Hakkı Yalçın: Sönük arzu!
Dün gece Bursa'dan kötü futbolun klasik temsilcisi bir Fenerbahçe geçti.
Son dakikalardaki yapay baskı dışında, farklı kaybetmesi gereken bir maçı, tek puanlık kazançla kapaması mucizeydi.
* * *
Maçın Bursaspor adına bir başlangıcı var, daha ilk çeyrekte maç kopacak sandık.
Fenerbahçeli futbolculara baktım, iki maçta soluk kesenler Bursaspor karşısında tıknefes.
Çakılı savunma içler acısı.
Orta saha rakibe ve alana buyurgan.
Ne bir sistem, ne direniş.
Arzular sönmüş. "Bunlar iki maçlığına iyi futbola iltica etmiş" dedim.
Selçuk Şahin'e baktım.
Alex'in kovulduğu bir takımda, Selçuk Şahin'in varolmasının sırrını, Fenerbahçe doktorlarına bıraktım.
* * *
İkinci yarıda, Fenerbahçe kalesi önü pozisyon bataklığıydı.

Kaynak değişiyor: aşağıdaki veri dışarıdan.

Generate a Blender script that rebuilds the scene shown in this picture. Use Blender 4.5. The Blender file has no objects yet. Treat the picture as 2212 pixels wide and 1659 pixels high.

Stoch'un getirdiği hareket, Bursasporlu futbolcuların yarattığı pozisyonların yanında devede kulaktı.
Bekir ve Egemen'i vasat isimler arasında sayarsak.
Fenerbahçe'de dikkat çeken iki adam vardı.
Yenilgiden kurtaran kaleci Volkan ve Fenerbahçe'nin birkaç özel dakikasında öne çıkan Sow...
Bu adamı yalnızlıktan kurtarmak, Fenerbahçe'ye çok şey katar.
Kuyt'a baktım.
Geldiğinde yeri göğü inleten adam, dün gece yine içler acısı.
Gidecek halim yok" diye bas bas bağırıyordu.
"Ben zaten ölüyüm" duygusunu da parantez içine alıp.
* * *
Sonuca ve futbola bakarsak, Fenerbahçe adına şaşılacak bir şey yok.
İki maçlık gerçek; hakikatli ırmak olsa...
Kopar gelirdi denizden.
* * *
Dün geceki hakeme de parantez açmak gerekir.
Yunus Yıldırım'ın adı hakemdi.
Ne düdüğünün hükmü vardı, ne duruşunun.